Scenes of high emotion – notably Lila’s honeymoon – are all the more powerful for being simply rendered. Ferrante reserves the present tense for a pivotal moment infused with pathos, when Lila is barricaded in her son Rinuccio’s room, weighed down with the knowledge that she must leave her husband; it is the closest we have come to entering her consciousness:
“Just thinking of her son saps her strength. What ended up in Rinuccio’s head: images, words. She worries about the voices that reach him, unmonitored. I wonder if he heard mine, while I carried him in my womb. I wonder how it was imprinted in his nervous system. If he felt loved . . . . What will happen to this child. Now Rinuccio knows that when I go into another room he won’t lose me, I am still here. He maneuvers with objects and fantasies of objects, the outside and the inside . . . . He recognizes the letters of the alphabet. He puts them together so as to write his name. He loves colors. He’s happy. But all this rage. He has seen me insulted and beaten. He’s seen me break things and shout insults. In dialect. I can’t stay here any longer.”

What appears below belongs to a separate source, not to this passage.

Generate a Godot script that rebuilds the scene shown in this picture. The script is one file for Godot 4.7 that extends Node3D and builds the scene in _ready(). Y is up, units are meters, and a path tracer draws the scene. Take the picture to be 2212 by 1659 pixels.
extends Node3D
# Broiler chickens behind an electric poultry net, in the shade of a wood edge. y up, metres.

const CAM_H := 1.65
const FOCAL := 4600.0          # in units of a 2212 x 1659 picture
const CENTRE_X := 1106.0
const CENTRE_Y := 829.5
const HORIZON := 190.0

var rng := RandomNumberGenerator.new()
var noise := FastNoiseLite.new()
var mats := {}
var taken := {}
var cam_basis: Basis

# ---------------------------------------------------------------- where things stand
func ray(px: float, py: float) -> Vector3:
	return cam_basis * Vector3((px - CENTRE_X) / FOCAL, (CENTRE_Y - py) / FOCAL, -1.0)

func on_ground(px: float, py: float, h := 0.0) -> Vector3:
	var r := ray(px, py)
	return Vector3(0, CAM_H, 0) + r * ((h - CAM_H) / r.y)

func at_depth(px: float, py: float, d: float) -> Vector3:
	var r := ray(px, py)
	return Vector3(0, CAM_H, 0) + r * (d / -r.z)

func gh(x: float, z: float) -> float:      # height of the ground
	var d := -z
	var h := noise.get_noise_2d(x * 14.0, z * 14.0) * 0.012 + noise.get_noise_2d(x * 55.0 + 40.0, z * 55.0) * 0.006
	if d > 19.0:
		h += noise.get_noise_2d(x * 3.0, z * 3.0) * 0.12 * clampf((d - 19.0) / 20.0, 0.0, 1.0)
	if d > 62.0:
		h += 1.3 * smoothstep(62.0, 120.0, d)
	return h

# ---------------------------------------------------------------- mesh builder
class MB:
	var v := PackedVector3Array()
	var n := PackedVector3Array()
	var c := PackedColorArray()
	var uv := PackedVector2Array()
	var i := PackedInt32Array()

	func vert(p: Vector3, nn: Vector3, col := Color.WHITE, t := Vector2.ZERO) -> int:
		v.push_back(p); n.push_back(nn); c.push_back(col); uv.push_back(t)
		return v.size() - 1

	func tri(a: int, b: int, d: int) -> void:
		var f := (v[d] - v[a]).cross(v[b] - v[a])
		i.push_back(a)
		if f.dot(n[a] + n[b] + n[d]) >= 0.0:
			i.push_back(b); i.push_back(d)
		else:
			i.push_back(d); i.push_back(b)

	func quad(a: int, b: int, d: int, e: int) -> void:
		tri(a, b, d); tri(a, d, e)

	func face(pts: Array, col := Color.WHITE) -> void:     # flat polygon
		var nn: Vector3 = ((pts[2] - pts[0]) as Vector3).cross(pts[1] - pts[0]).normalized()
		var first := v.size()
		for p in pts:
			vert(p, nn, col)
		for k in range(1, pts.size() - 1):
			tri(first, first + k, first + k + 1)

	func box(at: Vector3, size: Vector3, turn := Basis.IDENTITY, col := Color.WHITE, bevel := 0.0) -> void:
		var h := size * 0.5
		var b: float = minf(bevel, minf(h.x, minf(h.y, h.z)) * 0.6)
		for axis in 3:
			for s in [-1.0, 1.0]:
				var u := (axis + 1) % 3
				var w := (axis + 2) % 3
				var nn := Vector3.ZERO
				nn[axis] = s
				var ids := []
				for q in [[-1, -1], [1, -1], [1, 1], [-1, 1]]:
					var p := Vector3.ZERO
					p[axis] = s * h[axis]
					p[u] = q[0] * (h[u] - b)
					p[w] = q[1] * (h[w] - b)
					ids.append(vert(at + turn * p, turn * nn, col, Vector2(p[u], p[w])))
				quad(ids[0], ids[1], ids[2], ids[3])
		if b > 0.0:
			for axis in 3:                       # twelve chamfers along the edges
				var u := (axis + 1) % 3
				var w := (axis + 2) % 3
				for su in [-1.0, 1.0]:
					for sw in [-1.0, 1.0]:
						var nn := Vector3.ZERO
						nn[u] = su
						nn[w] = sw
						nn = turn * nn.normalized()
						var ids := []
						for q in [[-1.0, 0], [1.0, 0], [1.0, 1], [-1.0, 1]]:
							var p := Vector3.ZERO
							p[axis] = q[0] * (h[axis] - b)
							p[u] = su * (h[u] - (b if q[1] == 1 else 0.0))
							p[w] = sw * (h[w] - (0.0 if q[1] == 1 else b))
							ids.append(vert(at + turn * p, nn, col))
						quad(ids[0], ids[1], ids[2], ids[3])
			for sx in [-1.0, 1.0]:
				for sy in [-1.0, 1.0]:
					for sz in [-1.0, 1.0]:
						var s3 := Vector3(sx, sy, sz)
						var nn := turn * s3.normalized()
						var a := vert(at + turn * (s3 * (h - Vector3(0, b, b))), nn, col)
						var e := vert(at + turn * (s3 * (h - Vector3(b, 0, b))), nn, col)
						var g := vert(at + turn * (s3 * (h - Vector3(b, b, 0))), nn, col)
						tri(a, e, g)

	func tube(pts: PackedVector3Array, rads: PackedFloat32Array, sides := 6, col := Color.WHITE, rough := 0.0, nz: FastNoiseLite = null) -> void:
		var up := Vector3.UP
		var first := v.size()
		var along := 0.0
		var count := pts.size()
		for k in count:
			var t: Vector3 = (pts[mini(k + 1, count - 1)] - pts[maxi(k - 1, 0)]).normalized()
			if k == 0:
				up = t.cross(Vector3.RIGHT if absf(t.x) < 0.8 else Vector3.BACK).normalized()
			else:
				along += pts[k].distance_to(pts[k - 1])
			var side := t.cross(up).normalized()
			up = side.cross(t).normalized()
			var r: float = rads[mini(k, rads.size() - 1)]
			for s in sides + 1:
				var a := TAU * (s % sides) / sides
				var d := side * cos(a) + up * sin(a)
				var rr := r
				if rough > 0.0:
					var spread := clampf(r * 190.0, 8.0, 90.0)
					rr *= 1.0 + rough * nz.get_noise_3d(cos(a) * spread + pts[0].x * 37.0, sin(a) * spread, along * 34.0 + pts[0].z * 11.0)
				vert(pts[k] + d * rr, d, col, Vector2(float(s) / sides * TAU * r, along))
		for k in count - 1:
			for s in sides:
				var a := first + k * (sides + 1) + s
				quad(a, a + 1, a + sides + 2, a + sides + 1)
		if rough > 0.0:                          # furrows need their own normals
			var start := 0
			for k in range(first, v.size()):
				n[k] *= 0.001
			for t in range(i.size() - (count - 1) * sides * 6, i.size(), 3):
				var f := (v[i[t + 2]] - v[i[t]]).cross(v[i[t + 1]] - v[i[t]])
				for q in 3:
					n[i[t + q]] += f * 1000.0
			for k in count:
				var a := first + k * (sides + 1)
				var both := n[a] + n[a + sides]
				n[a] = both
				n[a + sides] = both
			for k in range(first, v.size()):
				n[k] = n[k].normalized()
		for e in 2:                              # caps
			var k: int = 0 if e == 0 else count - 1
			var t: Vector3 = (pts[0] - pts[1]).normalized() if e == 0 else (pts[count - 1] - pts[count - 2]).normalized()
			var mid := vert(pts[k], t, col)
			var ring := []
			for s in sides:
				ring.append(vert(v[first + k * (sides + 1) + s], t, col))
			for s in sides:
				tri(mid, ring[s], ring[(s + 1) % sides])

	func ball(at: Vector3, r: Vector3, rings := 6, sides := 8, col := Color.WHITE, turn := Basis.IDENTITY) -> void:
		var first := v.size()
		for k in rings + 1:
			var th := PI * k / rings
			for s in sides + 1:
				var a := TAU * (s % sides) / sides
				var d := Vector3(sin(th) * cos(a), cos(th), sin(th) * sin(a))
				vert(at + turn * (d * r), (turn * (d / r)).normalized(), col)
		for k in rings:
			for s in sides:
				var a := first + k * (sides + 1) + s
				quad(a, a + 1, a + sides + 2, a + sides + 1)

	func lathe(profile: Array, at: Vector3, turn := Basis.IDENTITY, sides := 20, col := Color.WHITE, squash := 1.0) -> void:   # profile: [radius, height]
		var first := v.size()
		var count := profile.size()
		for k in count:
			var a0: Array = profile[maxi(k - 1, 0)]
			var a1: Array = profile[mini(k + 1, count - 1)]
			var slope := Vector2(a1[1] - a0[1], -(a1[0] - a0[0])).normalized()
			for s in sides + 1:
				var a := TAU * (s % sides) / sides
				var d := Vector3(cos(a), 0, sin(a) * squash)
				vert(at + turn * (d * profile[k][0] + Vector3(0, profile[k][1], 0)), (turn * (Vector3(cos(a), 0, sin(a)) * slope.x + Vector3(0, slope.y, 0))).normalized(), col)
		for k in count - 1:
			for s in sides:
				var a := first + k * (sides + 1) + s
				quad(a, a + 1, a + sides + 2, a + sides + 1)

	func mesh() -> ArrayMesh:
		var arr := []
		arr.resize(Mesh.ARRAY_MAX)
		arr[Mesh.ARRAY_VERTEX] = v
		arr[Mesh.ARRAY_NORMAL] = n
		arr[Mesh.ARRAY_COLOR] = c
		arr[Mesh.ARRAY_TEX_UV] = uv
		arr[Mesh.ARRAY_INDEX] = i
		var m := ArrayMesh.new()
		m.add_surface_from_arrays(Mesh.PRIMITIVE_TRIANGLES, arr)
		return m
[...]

One of Ferrante’s greatest virtues is her doggedness in unearthing – and fearlessness in articulating – thoughts that usually remain unspoken. “I have an emptiness inside me that wears me down”, Lila tells Elena when she is pregnant. “I know I’m supposed to think beautiful things, I know I have to resign myself, but I can’t do it, I see no reason for resignation and no beauty.” Ferrante is also a master of the conflicted state, and of moments of self-analysis and correction. Such analysis is aided here by the narrator’s point of view: since this is a much older Elena looking back, the account she gives is one of silted-down wisdom (“I understood only later that . . .”; “Today I feel some uneasiness in recalling . . .”) and enriched perspective (“What I am now recounting I learned from various people at various times”). The text is vivid in its detail partly thanks to Lila’s notebooks – an ideal device, given that their existence and transferral to Elena, at a time when Lila is being jealously controlled by her husband (“He doesn’t want me to have even a thought of my own”, she says before she hands over the box), make perfect sense.
Ferrante herself likes to read narrative in which “the writing is clear, honest, and [in which] the facts – the facts of ordinary life – are extraordinarily gripping when read”. That exactly describes her fiction, and her translator Ann Goldstein has served it beautifully.